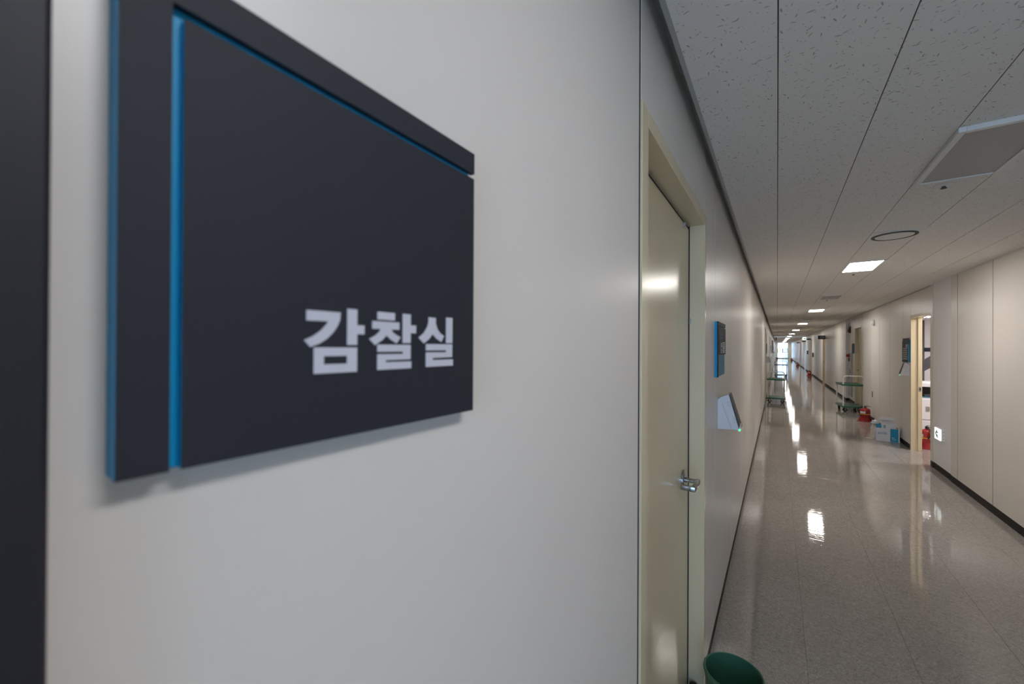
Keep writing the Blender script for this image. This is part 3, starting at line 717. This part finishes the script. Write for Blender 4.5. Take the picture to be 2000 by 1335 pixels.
# ------------------------------------------------------------------ fire extinguishers
def extinguisher(loc, rz, label, group='red fire extinguishers on the floor', hose_side=1):
    t = empty('fire_extinguisher', loc, rz); t.scale = (1.2, 1.2, .90); tag(t, label, 'extinguisher', group)
    m = MB(); m.lathe([(0, .05), (.070, .05), (.074, .056), (.074, .270), (.070, .292), (.056, .310), (.034, .322), (.022, .326), (.022, .334), (0, .334)], n=36); b = m.build('cylinder', 'red_paint', t, smooth=True)
    m = MB(); m.lathe([(.0745, .172), (.0755, .172), (.0755, .184), (.0745, .184)], n=36); m.build('yellow_band', 'yellow', b, smooth=True)
    lb = MB()
    for a in range(-5, 5):
        a0, a1 = R(-105 + a * 7), R(-105 + (a + 1) * 7)
        lb.prism([(math.cos(a0) * .0752, math.sin(a0) * .0752), (math.cos(a1) * .0752, math.sin(a1) * .0752), (math.cos(a1) * .070, math.sin(a1) * .070), (math.cos(a0) * .070, math.sin(a0) * .070)], .195, .245, 'Z')
    lb.build('paper_label', 'label_white', b)
    m = MB(); m.cyl((0, 0, .332), (0, 0, .356), .016, n=16); m.box(-.012, .012, -.02, .03, .348, .366, bev=.003); m.build('valve', 'plastic_black', t, smooth=True)
    m = MB(); m.prism([(-.02, .364), (.05, .376), (.085, .366), (.085, .358), (.048, .366), (-.02, .354)], -.008, .008, 'Y'); m.prism([(-.01, .372), (.02, .392), (.055, .398), (.055, .392), (.02, .384), (-.006, .366)], -.008, .008, 'Y'); m.build('squeeze_lever', 'plastic_black', t)
    pts = []
    for i in range(15):
        q = i / 14.0; a = math.pi * q
        pts.append((hose_side * (-.02 - .075 * math.sin(a * .9) - .01), -.01 - .02 * q, .352 - .19 * q + .03 * math.sin(a)))
    m = MB(); m.tube(pts, .0105, 10); m.build('hose', 'rubber_black', t, smooth=True)
    m = MB(); m.lathe([(0, 0), (.116, 0), (.118, .012), (.104, .020), (.088, .062), (.083, .100), (.078, .104), (.075, .096), (.075, .04), (0, .04)], n=40); m.build('stand', 'red_stand', t, smooth=True)
    return t
extinguisher((1.620, 11.66, 0), R(-25), 'red fire extinguisher on floor between green cart and milk box')
extinguisher((1.565, 28.9, 0), 0, 'far red fire extinguisher below the second projecting sign')
extinguisher((1.52, 44.0, 0), 0, 'farther red fire extinguisher past the bright opening')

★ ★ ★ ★

→ Stated task:
Restate the data above exactly, stripping out each image.

→ In response:
Keep writing the Blender script for this image. This is part 3, starting at line 717. This part finishes the script. Write for Blender 4.5. Take the picture to be 2000 by 1335 pixels.
# ------------------------------------------------------------------ fire extinguishers
def extinguisher(loc, rz, label, group='red fire extinguishers on the floor', hose_side=1):
    t = empty('fire_extinguisher', loc, rz); t.scale = (1.2, 1.2, .90); tag(t, label, 'extinguisher', group)
    m = MB(); m.lathe([(0, .05), (.070, .05), (.074, .056), (.074, .270), (.070, .292), (.056, .310), (.034, .322), (.022, .326), (.022, .334), (0, .334)], n=36); b = m.build('cylinder', 'red_paint', t, smooth=True)
    m = MB(); m.lathe([(.0745, .172), (.0755, .172), (.0755, .184), (.0745, .184)], n=36); m.build('yellow_band', 'yellow', b, smooth=True)
    lb = MB()
    for a in range(-5, 5):
        a0, a1 = R(-105 + a * 7), R(-105 + (a + 1) * 7)
        lb.prism([(math.cos(a0) * .0752, math.sin(a0) * .0752), (math.cos(a1) * .0752, math.sin(a1) * .0752), (math.cos(a1) * .070, math.sin(a1) * .070), (math.cos(a0) * .070, math.sin(a0) * .070)], .195, .245, 'Z')
    lb.build('paper_label', 'label_white', b)
    m = MB(); m.cyl((0, 0, .332), (0, 0, .356), .016, n=16); m.box(-.012, .012, -.02, .03, .348, .366, bev=.003); m.build('valve', 'plastic_black', t, smooth=True)
    m = MB(); m.prism([(-.02, .364), (.05, .376), (.085, .366), (.085, .358), (.048, .366), (-.02, .354)], -.008, .008, 'Y'); m.prism([(-.01, .372), (.02, .392), (.055, .398), (.055, .392), (.02, .384), (-.006, .366)], -.008, .008, 'Y'); m.build('squeeze_lever', 'plastic_black', t)
    pts = []
    for i in range(15):
        q = i / 14.0; a = math.pi * q
        pts.append((hose_side * (-.02 - .075 * math.sin(a * .9) - .01), -.01 - .02 * q, .352 - .19 * q + .03 * math.sin(a)))
    m = MB(); m.tube(pts, .0105, 10); m.build('hose', 'rubber_black', t, smooth=True)
    m = MB(); m.lathe([(0, 0), (.116, 0), (.118, .012), (.104, .020), (.088, .062), (.083, .100), (.078, .104), (.075, .096), (.075, .04), (0, .04)], n=40); m.build('stand', 'red_stand', t, smooth=True)
    return t
extinguisher((1.620, 11.66, 0), R(-25), 'red fire extinguisher on floor between green cart and milk box')
extinguisher((1.565, 28.9, 0), 0, 'far red fire extinguisher below the second projecting sign')
extinguisher((1.52, 44.0, 0), 0, 'farther red fire extinguisher past the bright opening')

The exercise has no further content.